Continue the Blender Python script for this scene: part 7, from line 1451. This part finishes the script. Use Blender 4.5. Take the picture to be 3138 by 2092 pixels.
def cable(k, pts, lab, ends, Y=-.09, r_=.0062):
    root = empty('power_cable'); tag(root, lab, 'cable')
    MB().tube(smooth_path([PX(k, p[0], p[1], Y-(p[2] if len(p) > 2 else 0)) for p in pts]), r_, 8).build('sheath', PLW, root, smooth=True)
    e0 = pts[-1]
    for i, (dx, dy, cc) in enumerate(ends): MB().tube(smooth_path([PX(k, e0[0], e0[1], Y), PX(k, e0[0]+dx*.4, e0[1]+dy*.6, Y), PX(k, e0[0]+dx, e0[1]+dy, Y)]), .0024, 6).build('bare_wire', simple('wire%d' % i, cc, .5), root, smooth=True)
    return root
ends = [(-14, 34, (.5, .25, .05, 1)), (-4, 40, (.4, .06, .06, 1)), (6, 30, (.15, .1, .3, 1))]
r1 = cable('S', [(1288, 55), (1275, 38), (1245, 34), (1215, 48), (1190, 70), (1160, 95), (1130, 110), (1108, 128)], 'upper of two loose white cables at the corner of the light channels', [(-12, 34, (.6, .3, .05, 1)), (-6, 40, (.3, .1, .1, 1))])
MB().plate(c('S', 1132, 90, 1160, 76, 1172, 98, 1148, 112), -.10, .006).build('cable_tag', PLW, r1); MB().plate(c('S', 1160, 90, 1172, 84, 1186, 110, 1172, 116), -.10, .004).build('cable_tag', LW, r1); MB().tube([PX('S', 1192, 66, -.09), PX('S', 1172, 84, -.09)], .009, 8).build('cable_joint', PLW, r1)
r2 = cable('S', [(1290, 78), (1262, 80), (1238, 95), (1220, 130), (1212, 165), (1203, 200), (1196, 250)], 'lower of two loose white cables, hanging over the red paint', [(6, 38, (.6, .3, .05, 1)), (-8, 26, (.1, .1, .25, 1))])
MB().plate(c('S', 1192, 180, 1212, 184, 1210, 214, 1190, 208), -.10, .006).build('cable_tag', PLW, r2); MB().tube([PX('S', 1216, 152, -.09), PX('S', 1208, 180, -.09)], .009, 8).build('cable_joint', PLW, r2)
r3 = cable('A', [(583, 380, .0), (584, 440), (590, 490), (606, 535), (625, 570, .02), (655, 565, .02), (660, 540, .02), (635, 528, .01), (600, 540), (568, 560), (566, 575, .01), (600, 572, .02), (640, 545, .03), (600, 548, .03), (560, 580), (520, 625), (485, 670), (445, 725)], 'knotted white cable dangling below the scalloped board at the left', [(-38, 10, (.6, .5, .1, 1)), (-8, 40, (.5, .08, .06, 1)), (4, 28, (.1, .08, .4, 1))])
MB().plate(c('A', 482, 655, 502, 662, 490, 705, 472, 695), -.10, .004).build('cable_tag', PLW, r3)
——————————
(Problem to work on)
Write out all the data again, exactly as it appears.

(Written solution)
Continue the Blender Python script for this scene: part 7, from line 1451. This part finishes the script. Use Blender 4.5. Take the picture to be 3138 by 2092 pixels.
def cable(k, pts, lab, ends, Y=-.09, r_=.0062):
    root = empty('power_cable'); tag(root, lab, 'cable')
    MB().tube(smooth_path([PX(k, p[0], p[1], Y-(p[2] if len(p) > 2 else 0)) for p in pts]), r_, 8).build('sheath', PLW, root, smooth=True)
    e0 = pts[-1]
    for i, (dx, dy, cc) in enumerate(ends): MB().tube(smooth_path([PX(k, e0[0], e0[1], Y), PX(k, e0[0]+dx*.4, e0[1]+dy*.6, Y), PX(k, e0[0]+dx, e0[1]+dy, Y)]), .0024, 6).build('bare_wire', simple('wire%d' % i, cc, .5), root, smooth=True)
    return root
ends = [(-14, 34, (.5, .25, .05, 1)), (-4, 40, (.4, .06, .06, 1)), (6, 30, (.15, .1, .3, 1))]
r1 = cable('S', [(1288, 55), (1275, 38), (1245, 34), (1215, 48), (1190, 70), (1160, 95), (1130, 110), (1108, 128)], 'upper of two loose white cables at the corner of the light channels', [(-12, 34, (.6, .3, .05, 1)), (-6, 40, (.3, .1, .1, 1))])
MB().plate(c('S', 1132, 90, 1160, 76, 1172, 98, 1148, 112), -.10, .006).build('cable_tag', PLW, r1); MB().plate(c('S', 1160, 90, 1172, 84, 1186, 110, 1172, 116), -.10, .004).build('cable_tag', LW, r1); MB().tube([PX('S', 1192, 66, -.09), PX('S', 1172, 84, -.09)], .009, 8).build('cable_joint', PLW, r1)
r2 = cable('S', [(1290, 78), (1262, 80), (1238, 95), (1220, 130), (1212, 165), (1203, 200), (1196, 250)], 'lower of two loose white cables, hanging over the red paint', [(6, 38, (.6, .3, .05, 1)), (-8, 26, (.1, .1, .25, 1))])
MB().plate(c('S', 1192, 180, 1212, 184, 1210, 214, 1190, 208), -.10, .006).build('cable_tag', PLW, r2); MB().tube([PX('S', 1216, 152, -.09), PX('S', 1208, 180, -.09)], .009, 8).build('cable_joint', PLW, r2)
r3 = cable('A', [(583, 380, .0), (584, 440), (590, 490), (606, 535), (625, 570, .02), (655, 565, .02), (660, 540, .02), (635, 528, .01), (600, 540), (568, 560), (566, 575, .01), (600, 572, .02), (640, 545, .03), (600, 548, .03), (560, 580), (520, 625), (485, 670), (445, 725)], 'knotted white cable dangling below the scalloped board at the left', [(-38, 10, (.6, .5, .1, 1)), (-8, 40, (.5, .08, .06, 1)), (4, 28, (.1, .08, .4, 1))])
MB().plate(c('A', 482, 655, 502, 662, 490, 705, 472, 695), -.10, .004).build('cable_tag', PLW, r3)